- [Direction] Write out the whole listing again, exactly.

- [Data section]
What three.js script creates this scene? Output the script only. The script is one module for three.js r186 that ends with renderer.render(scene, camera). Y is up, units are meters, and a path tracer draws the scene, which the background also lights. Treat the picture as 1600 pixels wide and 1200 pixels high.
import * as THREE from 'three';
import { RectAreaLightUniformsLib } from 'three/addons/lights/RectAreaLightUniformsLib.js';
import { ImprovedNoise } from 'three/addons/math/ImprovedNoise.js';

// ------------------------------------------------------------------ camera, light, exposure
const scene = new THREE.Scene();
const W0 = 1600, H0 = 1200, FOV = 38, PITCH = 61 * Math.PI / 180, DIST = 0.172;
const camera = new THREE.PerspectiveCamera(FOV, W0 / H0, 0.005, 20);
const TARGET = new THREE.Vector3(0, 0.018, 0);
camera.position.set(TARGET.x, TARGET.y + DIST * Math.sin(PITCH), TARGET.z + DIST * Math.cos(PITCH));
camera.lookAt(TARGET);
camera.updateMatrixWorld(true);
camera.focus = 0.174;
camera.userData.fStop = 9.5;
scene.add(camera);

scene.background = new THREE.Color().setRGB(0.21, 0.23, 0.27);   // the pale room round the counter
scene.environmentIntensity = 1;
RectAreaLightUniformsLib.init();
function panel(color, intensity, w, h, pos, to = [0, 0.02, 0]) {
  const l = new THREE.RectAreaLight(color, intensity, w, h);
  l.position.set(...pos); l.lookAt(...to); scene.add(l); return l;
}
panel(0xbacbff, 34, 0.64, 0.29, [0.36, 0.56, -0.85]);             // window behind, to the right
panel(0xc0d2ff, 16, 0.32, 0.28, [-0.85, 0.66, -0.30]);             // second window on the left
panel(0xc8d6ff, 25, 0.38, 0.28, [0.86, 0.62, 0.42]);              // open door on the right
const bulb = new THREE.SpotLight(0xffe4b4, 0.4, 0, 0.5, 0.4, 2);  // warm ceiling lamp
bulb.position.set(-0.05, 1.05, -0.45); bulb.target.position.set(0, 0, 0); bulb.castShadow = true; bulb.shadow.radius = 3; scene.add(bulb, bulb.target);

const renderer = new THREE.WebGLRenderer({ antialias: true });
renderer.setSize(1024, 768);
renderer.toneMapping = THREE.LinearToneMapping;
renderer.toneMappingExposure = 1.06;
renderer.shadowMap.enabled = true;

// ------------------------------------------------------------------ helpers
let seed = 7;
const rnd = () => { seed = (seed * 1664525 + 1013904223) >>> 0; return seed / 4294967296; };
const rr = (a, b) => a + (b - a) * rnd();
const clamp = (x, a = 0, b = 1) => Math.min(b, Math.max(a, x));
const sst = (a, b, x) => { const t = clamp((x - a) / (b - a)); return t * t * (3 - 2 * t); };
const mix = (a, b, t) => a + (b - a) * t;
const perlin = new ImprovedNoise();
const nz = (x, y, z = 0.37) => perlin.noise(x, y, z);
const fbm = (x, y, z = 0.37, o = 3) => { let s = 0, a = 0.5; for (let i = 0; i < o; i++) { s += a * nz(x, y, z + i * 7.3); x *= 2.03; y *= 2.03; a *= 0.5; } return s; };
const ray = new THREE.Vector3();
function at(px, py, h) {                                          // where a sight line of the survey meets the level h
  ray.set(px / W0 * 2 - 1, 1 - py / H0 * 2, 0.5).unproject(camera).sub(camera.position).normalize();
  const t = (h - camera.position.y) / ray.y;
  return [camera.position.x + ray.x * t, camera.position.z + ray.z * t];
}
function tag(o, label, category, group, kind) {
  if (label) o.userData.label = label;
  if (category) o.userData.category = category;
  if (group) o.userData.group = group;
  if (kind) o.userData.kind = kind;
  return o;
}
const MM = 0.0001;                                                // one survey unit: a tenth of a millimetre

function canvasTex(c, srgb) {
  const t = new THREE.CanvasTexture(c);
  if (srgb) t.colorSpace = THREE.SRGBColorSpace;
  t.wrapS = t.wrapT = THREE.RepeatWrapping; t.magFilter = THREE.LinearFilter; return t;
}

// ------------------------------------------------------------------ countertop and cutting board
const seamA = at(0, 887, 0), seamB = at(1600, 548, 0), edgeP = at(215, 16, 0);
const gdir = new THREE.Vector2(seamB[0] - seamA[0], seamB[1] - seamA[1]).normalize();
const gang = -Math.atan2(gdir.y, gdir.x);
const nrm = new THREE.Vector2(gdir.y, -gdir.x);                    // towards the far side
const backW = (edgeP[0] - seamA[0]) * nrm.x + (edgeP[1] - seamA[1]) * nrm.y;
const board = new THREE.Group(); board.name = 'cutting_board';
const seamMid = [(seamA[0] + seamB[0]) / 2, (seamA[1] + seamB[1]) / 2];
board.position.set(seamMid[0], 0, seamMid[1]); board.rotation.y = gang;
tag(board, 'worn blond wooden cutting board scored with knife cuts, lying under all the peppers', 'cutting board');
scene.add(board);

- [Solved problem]
What three.js script creates this scene? Output the script only. The script is one module for three.js r186 that ends with renderer.render(scene, camera). Y is up, units are meters, and a path tracer draws the scene, which the background also lights. Treat the picture as 1600 pixels wide and 1200 pixels high.
import * as THREE from 'three';
import { RectAreaLightUniformsLib } from 'three/addons/lights/RectAreaLightUniformsLib.js';
import { ImprovedNoise } from 'three/addons/math/ImprovedNoise.js';

// ------------------------------------------------------------------ camera, light, exposure
const scene = new THREE.Scene();
const W0 = 1600, H0 = 1200, FOV = 38, PITCH = 61 * Math.PI / 180, DIST = 0.172;
const camera = new THREE.PerspectiveCamera(FOV, W0 / H0, 0.005, 20);
const TARGET = new THREE.Vector3(0, 0.018, 0);
camera.position.set(TARGET.x, TARGET.y + DIST * Math.sin(PITCH), TARGET.z + DIST * Math.cos(PITCH));
camera.lookAt(TARGET);
camera.updateMatrixWorld(true);
camera.focus = 0.174;
camera.userData.fStop = 9.5;
scene.add(camera);

scene.background = new THREE.Color().setRGB(0.21, 0.23, 0.27);   // the pale room round the counter
scene.environmentIntensity = 1;
RectAreaLightUniformsLib.init();
function panel(color, intensity, w, h, pos, to = [0, 0.02, 0]) {
  const l = new THREE.RectAreaLight(color, intensity, w, h);
  l.position.set(...pos); l.lookAt(...to); scene.add(l); return l;
}
panel(0xbacbff, 34, 0.64, 0.29, [0.36, 0.56, -0.85]);             // window behind, to the right
panel(0xc0d2ff, 16, 0.32, 0.28, [-0.85, 0.66, -0.30]);             // second window on the left
panel(0xc8d6ff, 25, 0.38, 0.28, [0.86, 0.62, 0.42]);              // open door on the right
const bulb = new THREE.SpotLight(0xffe4b4, 0.4, 0, 0.5, 0.4, 2);  // warm ceiling lamp
bulb.position.set(-0.05, 1.05, -0.45); bulb.target.position.set(0, 0, 0); bulb.castShadow = true; bulb.shadow.radius = 3; scene.add(bulb, bulb.target);

const renderer = new THREE.WebGLRenderer({ antialias: true });
renderer.setSize(1024, 768);
renderer.toneMapping = THREE.LinearToneMapping;
renderer.toneMappingExposure = 1.06;
renderer.shadowMap.enabled = true;

// ------------------------------------------------------------------ helpers
let seed = 7;
const rnd = () => { seed = (seed * 1664525 + 1013904223) >>> 0; return seed / 4294967296; };
const rr = (a, b) => a + (b - a) * rnd();
const clamp = (x, a = 0, b = 1) => Math.min(b, Math.max(a, x));
const sst = (a, b, x) => { const t = clamp((x - a) / (b - a)); return t * t * (3 - 2 * t); };
const mix = (a, b, t) => a + (b - a) * t;
const perlin = new ImprovedNoise();
const nz = (x, y, z = 0.37) => perlin.noise(x, y, z);
const fbm = (x, y, z = 0.37, o = 3) => { let s = 0, a = 0.5; for (let i = 0; i < o; i++) { s += a * nz(x, y, z + i * 7.3); x *= 2.03; y *= 2.03; a *= 0.5; } return s; };
const ray = new THREE.Vector3();
function at(px, py, h) {                                          // where a sight line of the survey meets the level h
  ray.set(px / W0 * 2 - 1, 1 - py / H0 * 2, 0.5).unproject(camera).sub(camera.position).normalize();
  const t = (h - camera.position.y) / ray.y;
  return [camera.position.x + ray.x * t, camera.position.z + ray.z * t];
}
function tag(o, label, category, group, kind) {
  if (label) o.userData.label = label;
  if (category) o.userData.category = category;
  if (group) o.userData.group = group;
  if (kind) o.userData.kind = kind;
  return o;
}
const MM = 0.0001;                                                // one survey unit: a tenth of a millimetre

function canvasTex(c, srgb) {
  const t = new THREE.CanvasTexture(c);
  if (srgb) t.colorSpace = THREE.SRGBColorSpace;
  t.wrapS = t.wrapT = THREE.RepeatWrapping; t.magFilter = THREE.LinearFilter; return t;
}

// ------------------------------------------------------------------ countertop and cutting board
const seamA = at(0, 887, 0), seamB = at(1600, 548, 0), edgeP = at(215, 16, 0);
const gdir = new THREE.Vector2(seamB[0] - seamA[0], seamB[1] - seamA[1]).normalize();
const gang = -Math.atan2(gdir.y, gdir.x);
const nrm = new THREE.Vector2(gdir.y, -gdir.x);                    // towards the far side
const backW = (edgeP[0] - seamA[0]) * nrm.x + (edgeP[1] - seamA[1]) * nrm.y;
const board = new THREE.Group(); board.name = 'cutting_board';
const seamMid = [(seamA[0] + seamB[0]) / 2, (seamA[1] + seamB[1]) / 2];
board.position.set(seamMid[0], 0, seamMid[1]); board.rotation.y = gang;
tag(board, 'worn blond wooden cutting board scored with knife cuts, lying under all the peppers', 'cutting board');
scene.add(board);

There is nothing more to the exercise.